AIM
All lines featuring the string "scene" are to be listed.

STORED DATA
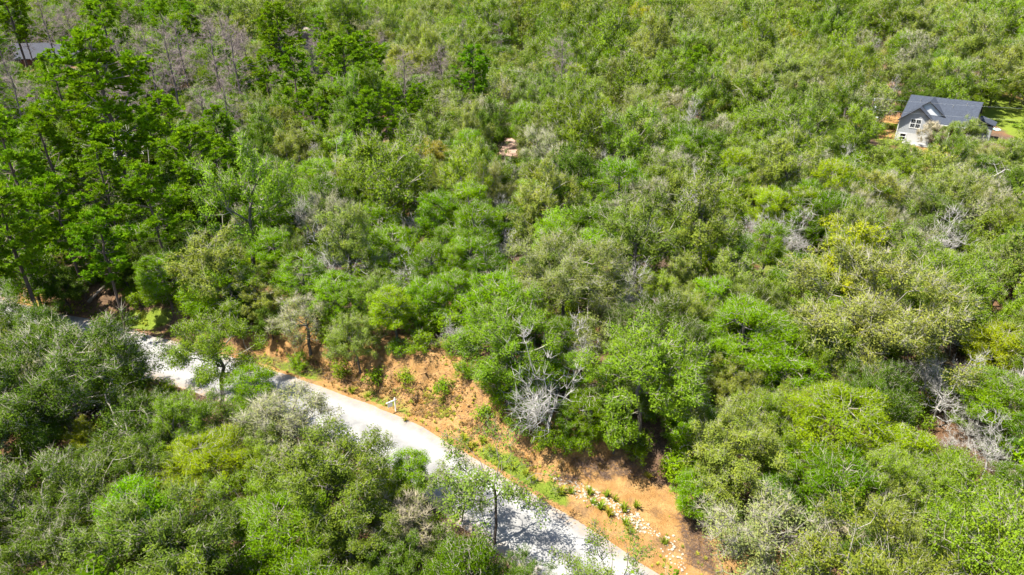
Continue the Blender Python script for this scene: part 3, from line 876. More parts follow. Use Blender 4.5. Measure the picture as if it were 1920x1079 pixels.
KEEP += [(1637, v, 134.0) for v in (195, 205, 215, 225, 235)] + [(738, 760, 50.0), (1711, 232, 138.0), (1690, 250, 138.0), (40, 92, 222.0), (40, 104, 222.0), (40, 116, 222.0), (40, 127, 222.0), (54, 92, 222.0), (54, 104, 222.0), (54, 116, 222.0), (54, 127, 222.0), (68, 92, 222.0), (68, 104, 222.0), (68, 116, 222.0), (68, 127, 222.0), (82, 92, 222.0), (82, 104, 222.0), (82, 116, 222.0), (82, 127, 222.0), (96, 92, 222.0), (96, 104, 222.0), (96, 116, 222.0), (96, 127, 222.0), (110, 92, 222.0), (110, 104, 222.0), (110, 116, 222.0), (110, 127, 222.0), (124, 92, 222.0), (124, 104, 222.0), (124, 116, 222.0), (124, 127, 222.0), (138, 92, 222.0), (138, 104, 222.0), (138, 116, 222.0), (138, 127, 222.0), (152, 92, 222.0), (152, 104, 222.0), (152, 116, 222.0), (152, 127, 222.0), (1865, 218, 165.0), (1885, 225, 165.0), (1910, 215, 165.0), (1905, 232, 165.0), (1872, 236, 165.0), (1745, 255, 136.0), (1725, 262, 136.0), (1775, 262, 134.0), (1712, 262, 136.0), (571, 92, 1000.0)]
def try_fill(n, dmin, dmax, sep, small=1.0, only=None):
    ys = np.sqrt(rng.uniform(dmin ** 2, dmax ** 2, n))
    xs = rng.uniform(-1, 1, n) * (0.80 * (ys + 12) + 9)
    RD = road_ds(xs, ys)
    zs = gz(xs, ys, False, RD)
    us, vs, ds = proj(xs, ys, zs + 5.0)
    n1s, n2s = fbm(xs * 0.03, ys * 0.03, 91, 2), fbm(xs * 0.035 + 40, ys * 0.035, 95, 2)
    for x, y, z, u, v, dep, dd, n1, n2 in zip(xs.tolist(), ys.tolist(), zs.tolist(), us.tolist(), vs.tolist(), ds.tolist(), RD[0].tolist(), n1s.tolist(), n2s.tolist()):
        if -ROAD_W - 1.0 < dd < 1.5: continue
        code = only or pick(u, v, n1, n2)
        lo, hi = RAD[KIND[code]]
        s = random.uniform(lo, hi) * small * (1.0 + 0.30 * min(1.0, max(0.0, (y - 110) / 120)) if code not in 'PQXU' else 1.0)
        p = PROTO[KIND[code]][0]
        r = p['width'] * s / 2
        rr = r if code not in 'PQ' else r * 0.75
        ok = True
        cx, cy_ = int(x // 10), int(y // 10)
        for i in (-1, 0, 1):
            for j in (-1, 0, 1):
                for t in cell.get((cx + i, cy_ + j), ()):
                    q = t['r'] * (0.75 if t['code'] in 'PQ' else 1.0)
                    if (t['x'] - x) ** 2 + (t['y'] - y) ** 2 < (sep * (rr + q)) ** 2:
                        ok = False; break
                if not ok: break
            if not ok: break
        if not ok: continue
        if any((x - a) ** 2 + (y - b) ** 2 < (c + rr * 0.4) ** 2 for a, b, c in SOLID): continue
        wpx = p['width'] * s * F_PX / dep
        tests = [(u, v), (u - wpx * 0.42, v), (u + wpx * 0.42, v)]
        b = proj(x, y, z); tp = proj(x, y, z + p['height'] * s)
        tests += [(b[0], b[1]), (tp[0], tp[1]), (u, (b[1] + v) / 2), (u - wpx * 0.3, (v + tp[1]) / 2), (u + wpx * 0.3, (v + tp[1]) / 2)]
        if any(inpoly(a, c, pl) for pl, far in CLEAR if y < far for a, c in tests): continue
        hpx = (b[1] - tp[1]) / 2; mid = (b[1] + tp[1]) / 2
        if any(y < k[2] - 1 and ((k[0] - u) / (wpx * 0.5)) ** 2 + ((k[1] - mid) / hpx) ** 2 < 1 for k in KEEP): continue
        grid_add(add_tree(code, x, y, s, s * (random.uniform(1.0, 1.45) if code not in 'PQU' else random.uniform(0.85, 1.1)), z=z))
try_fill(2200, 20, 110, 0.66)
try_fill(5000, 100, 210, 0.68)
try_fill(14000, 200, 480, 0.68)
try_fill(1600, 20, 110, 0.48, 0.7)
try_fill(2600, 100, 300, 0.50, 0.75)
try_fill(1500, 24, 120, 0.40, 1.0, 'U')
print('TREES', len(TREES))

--

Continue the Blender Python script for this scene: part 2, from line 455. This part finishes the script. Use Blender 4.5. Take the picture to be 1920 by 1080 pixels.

==

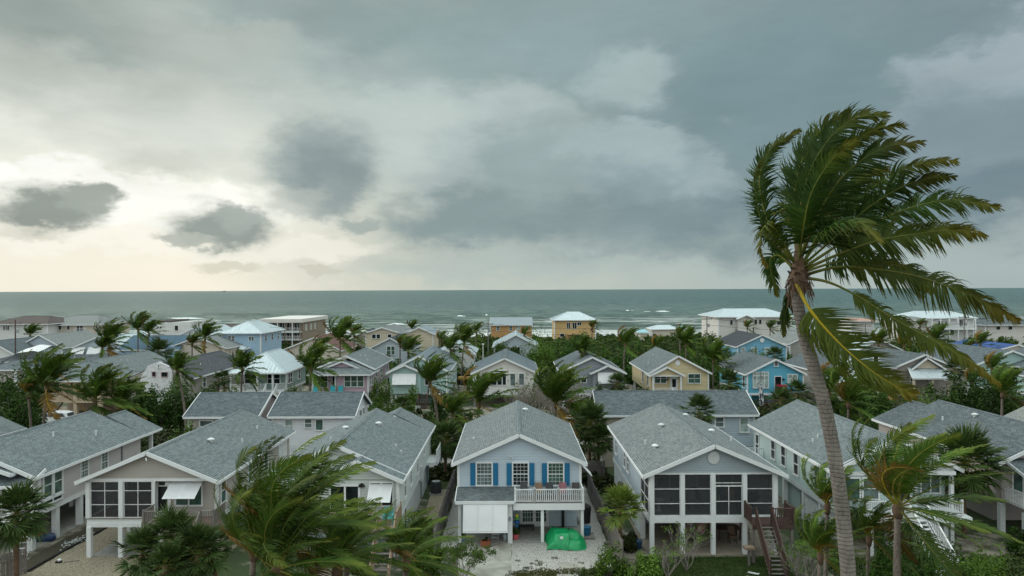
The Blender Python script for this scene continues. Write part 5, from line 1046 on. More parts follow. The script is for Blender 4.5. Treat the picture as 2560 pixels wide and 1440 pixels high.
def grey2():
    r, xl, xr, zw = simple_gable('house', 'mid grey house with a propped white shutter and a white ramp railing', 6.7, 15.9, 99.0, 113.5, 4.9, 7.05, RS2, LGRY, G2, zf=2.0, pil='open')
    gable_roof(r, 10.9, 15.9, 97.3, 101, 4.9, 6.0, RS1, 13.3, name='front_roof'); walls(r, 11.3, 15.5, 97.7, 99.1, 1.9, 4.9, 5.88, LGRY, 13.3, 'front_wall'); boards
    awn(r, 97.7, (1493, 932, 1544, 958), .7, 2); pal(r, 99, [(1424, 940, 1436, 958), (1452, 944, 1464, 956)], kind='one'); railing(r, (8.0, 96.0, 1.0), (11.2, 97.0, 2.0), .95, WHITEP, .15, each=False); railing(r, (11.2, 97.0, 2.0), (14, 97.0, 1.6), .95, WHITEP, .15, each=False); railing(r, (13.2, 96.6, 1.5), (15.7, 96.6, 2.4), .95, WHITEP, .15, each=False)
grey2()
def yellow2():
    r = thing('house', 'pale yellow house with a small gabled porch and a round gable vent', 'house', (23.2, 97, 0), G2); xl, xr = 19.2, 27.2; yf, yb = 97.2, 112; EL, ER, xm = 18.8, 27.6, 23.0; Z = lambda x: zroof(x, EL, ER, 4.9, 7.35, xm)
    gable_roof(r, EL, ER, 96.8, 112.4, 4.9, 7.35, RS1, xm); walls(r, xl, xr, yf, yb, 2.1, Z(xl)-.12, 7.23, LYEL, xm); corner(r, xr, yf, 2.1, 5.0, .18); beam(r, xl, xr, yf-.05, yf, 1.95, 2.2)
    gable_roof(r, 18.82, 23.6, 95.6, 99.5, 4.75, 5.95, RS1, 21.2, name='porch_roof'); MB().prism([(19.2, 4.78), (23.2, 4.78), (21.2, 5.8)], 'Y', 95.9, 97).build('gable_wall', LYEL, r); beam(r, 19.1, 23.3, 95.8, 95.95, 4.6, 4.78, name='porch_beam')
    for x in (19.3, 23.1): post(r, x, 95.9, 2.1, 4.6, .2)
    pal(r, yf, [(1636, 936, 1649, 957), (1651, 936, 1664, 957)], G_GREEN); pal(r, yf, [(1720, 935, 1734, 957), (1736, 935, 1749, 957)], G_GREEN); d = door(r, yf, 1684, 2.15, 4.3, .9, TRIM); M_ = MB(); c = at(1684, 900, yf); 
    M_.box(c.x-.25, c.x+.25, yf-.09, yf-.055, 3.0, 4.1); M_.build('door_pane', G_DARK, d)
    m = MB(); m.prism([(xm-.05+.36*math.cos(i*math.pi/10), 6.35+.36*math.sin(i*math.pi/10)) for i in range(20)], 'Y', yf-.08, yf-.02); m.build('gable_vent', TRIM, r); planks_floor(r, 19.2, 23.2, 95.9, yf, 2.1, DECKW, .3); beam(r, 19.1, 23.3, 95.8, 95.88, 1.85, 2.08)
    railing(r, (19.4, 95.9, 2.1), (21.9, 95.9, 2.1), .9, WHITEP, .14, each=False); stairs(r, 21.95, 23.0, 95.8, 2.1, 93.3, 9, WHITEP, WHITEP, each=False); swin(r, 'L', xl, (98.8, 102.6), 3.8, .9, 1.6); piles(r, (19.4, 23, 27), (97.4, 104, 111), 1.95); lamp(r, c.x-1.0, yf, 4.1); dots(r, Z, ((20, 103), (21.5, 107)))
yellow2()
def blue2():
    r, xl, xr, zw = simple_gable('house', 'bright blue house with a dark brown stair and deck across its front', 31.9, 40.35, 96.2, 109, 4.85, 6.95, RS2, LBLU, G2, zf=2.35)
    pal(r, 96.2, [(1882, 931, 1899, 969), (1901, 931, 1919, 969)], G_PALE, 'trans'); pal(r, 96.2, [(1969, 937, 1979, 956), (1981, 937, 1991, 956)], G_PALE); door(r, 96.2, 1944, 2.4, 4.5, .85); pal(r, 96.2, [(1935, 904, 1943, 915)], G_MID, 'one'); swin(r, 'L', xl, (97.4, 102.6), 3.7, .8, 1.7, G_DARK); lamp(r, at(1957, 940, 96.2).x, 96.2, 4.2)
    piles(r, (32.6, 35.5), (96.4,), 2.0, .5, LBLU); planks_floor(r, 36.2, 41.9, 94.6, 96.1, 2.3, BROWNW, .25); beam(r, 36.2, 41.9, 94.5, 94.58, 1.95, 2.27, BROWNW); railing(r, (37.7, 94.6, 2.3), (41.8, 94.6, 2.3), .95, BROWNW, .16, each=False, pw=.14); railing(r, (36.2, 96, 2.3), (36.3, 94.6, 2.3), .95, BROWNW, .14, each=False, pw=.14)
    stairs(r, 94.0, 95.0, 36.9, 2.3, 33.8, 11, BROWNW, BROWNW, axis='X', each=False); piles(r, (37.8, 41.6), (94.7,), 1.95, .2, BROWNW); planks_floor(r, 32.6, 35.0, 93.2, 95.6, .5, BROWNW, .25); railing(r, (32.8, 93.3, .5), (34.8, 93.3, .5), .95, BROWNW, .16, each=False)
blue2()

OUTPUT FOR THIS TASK
Continue the Blender Python script for this scene: part 3, from line 876. More parts follow. Use Blender 4.5. Measure the picture as if it were 1920x1079 pixels.
Continue the Blender Python script for this scene: part 2, from line 455. This part finishes the script. Use Blender 4.5. Take the picture to be 1920 by 1080 pixels.
The Blender Python script for this scene continues. Write part 5, from line 1046 on. More parts follow. The script is for Blender 4.5. Treat the picture as 2560 pixels wide and 1440 pixels high.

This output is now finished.